Le tourisme turc face à une mutation brutale

Tout a basculé en janvier 2025, lorsque l’incendie de l’hôtel Grand Kartal, dans la station de Kartalkaya, a provoqué la mort de 78 personnes et blessé 51 autres. Ce drame a mis en lumière d’importantes lacunes en matière de sécurité incendie. Dans l’urgence, les autorités ont adopté des normes de sécurité drastiques. En conséquence, tous les établissements non conformes ont été fermés par le ministère turc du Tourisme — une décision jugée nécessaire, mais appliquée sans nuance.

À cette vague de fermetures s’est ajoutée l’obligation du « turizm işletme belgesi », une licence officielle délivrée par le ministère du Tourisme depuis 2021. Ce certificat est censé garantir des standards stricts en matière de sécurité, d’hygiène, de qualité de service et d’accessibilité.

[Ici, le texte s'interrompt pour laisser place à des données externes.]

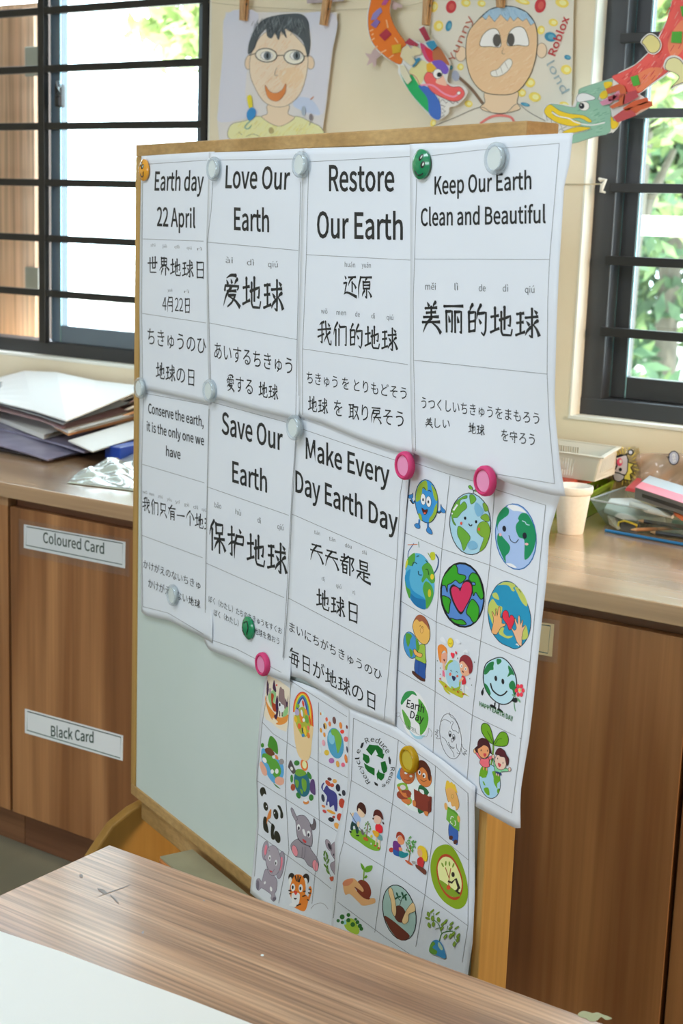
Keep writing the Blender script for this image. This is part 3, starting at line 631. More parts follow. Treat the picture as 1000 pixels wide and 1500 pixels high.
# ================================================================== POSTER BOARD
bw = wood('board_frame_wood', (166, 130, 78), (184, 146, 92), (198, 162, 108), 'X', .9, .5, fine=.18, bump=.05)
bwz = wood('board_post_wood', (168, 128, 66), (186, 146, 80), (200, 160, 96), 'Z', .9, .45, fine=.14, bump=.05)
bo = thing('easel_board', 'wood framed whiteboard on feet, half covered by posters', 'whiteboard', tuple(bpt(-1.83, -.02, 0)))
U0, U1, Z0, Z1, TH = -2.347, -1.312, .352, 1.523, -.046
link('frame_rail', MB().bbox(U0, U1, 0.002, TH, Z1-.02, Z1), bw, bo, bevel=.002)
link('frame_rail', MB().bbox(U0, U1, 0.002, TH, Z0, Z0+.02), bw, bo, bevel=.002)
link('frame_stile', MB().bbox(U0, U0+.018, .002, TH, Z0+.02, Z1-.02), bwz, bo, bevel=.002)
link('frame_stile', MB().bbox(U1-.016, U1, .002, TH, Z0+.02, Z1-.02), bwz, bo, bevel=.002)
wb = noisy('whiteboard_enamel', (206, 220, 214), (214, 226, 222), 3, .22, spec=.5)
link('writing_surface', MB().bbox(U0+.018, U1-.016, -.001, -.02, Z0+.02, Z1-.02), wb, bo)
link('back_panel', MB().bbox(U0+.018, U1-.016, -.028, -.044, Z0+.02, Z1-.02), wb, bo)
link('bottom_rail', MB().bbox(U0+.02, U1-.02, -.010, TH+.006, Z0-.045, Z0), bw, bo, bevel=.003)
fo = wood('foot_wood', (146, 106, 42), (162, 120, 52), (174, 132, 62), 'Z', .5, .5, fine=.08)
for u in (-2.372, -1.312):
    prof = [(.16, 0), (.15, .1), (.12, .19), (.065, .262), (.038, .295), (.0, .318), (-.05, .335), (-.10, .330), (-.14, .312), (-.17, .27), (-.185, .2), (-.19, .1), (-.19, 0)]
    if u > -2: prof = [(.12, 0), (.1, .04), (.0, .1), (-.0, Z0-.001), (-.046, Z0-.001), (-.05, .1), (-.15, .04), (-.18, 0)]; u = -1.33
    pp = [bpt(u, o_, z_) for o_, z_ in prof]
    link('foot', MB().prism(pp, UB*(.026 if u < -2 else .018)), fo if u < -2 else bwz, bo, bevel=.004)
tr = link('pen_tray', MB().bbox(-2.095, -1.33, .066, .0025, .312, .339), wood('tray_wood', (190, 110, 50), (206, 124, 60), (214, 138, 72), 'X', .6, .5), bo, bevel=.004)
link('tray_lining', MB().bbox(-2.093, -1.335, .064, .0026, .3391, .342), noisy('felt', (150, 142, 112), (166, 156, 124), 12, .9), tr)
# ================================================================== POSTERS ON THE BOARD
paper_m = mat('printer_paper', (226, 230, 236), .7, spec=.3)
INKC = (36, 40, 44)
def coons(top, bot, lef, rig):
    def f(s, t):
        T, B, L, R = plpt(top, s), plpt(bot, s), plpt(lef, t), plpt(rig, t); o = []
        for q in (0, 1):
            o.append((1-t)*T[q]+t*B[q]+(1-s)*L[q]+s*R[q]-((1-s)*(1-t)*lef[0][q]+s*(1-t)*rig[0][q]+(1-s)*t*lef[-1][q]+s*t*rig[-1][q]))
        return tuple(o)
    return f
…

Malgré une suspension partielle décidée par la Cour constitutionnelle en octobre 2024, plus de 4 000 hôtels soit environ 17 % des 25 900 établissements recensés ont été fermés pour absence de certification, selon le site d’information turc Tele1.

Serdar Karcılıoğlu, président d’honneur de l’association des professionnels hôteliers de Bodrum, alerte : « Parmi les 4 000 établissements fermés, à peine 200 pourraient obtenir la licence et rouvrir ; les autres resteront clos ou fonctionneront de manière illégale. » Un constat sévère d’un secteur désorganisé, malgré les ambitions affichées de réforme.

Quand la réglementation accélère les fermetures

Dans les régions touristiques comme Antalya, Muğla ou le littoral égéen, de nombreux petits hôtels familiaux ont préféré fermer plutôt que d’engager des travaux jugés trop coûteux. « Parfois, les réservations ne dépassent pas 20 % », déplore Karcılıoğlu. L’absence de soutien financier pour accompagner la transition n’a fait qu’aggraver la situation.

Dans une interview au Turizm Ajansı, le professionnel critique également des statistiques officielles jugées trompeuses, où des chauffeurs routiers de passage seraient comptabilisés comme « touristes ». Pour une partie du secteur, ces fermetures massives relèvent davantage d’un durcissement administratif précipité que d’une véritable stratégie de modernisation et interviennent dans un climat économique déjà tendu.

La flambée des coûts (énergie, matières premières, salaires), conjuguée à la volatilité du pouvoir d’achat des visiteurs étrangers et aux incertitudes géopolitiques, met à mal des structures hôtelières souvent fragiles et peu préparées à une telle mutation.

Un paradoxe touristique : entre records de fréquentation et crise structurelle

Et pourtant, la Turquie bat des records. En 2024, le pays a accueilli 62,2 millions de visiteurs, générant 58,5 milliards d’euros de recettes. Pour le seul premier trimestre 2025, 8,8 millions de touristes ont généré 9,5 milliards de dollars. L’objectif fixé pour la fin d’année reste ambitieux : 65 millions de visiteurs et 64 milliards de dollars de revenus, selon L’Écho Touristique.

La fermeture de milliers d’hôtels ne signe pas l’effondrement de l’offre hôtelière turque, mais plutôt un recentrage vers une hôtellerie plus structurée, souvent haut de gamme, soutenue par des investisseurs étrangers ou des groupes internationaux. Les destinations phares Istanbul, Bodrum, la Cappadoce continuent d’attirer massivement des touristes européens, russes et moyen-orientaux.

Cette restructuration annonce toutefois la fin progressive des petites structures familiales, au profit d’une offre plus standardisée, encadrée, mais aussi potentiellement moins authentique. Un risque d’uniformisation que déplorent certains voyageurs en quête d’expériences locales et singulières.

Conseils aux voyageurs français

Avant de réserver un séjour en Turquie, il est vivement conseillé de vérifier que l’établissement dispose bien du certificat « turizm işletme belgesi ». Ce document, exigé par le ministère turc du Tourisme, garantit le respect des normes officielles. Les hôtels affiliés à des chaînes ou labellisés sont en général à jour de leurs obligations.

En cas de doute, un contact direct avec l’hôtel est recommandé. Et si une fermeture survenait après réservation, certains contrats d’assurance voyage ou de carte bancaire peuvent couvrir ce type d’imprévu. Dans un contexte réglementaire mouvant, la vigilance reste la meilleure alliée du voyageur averti.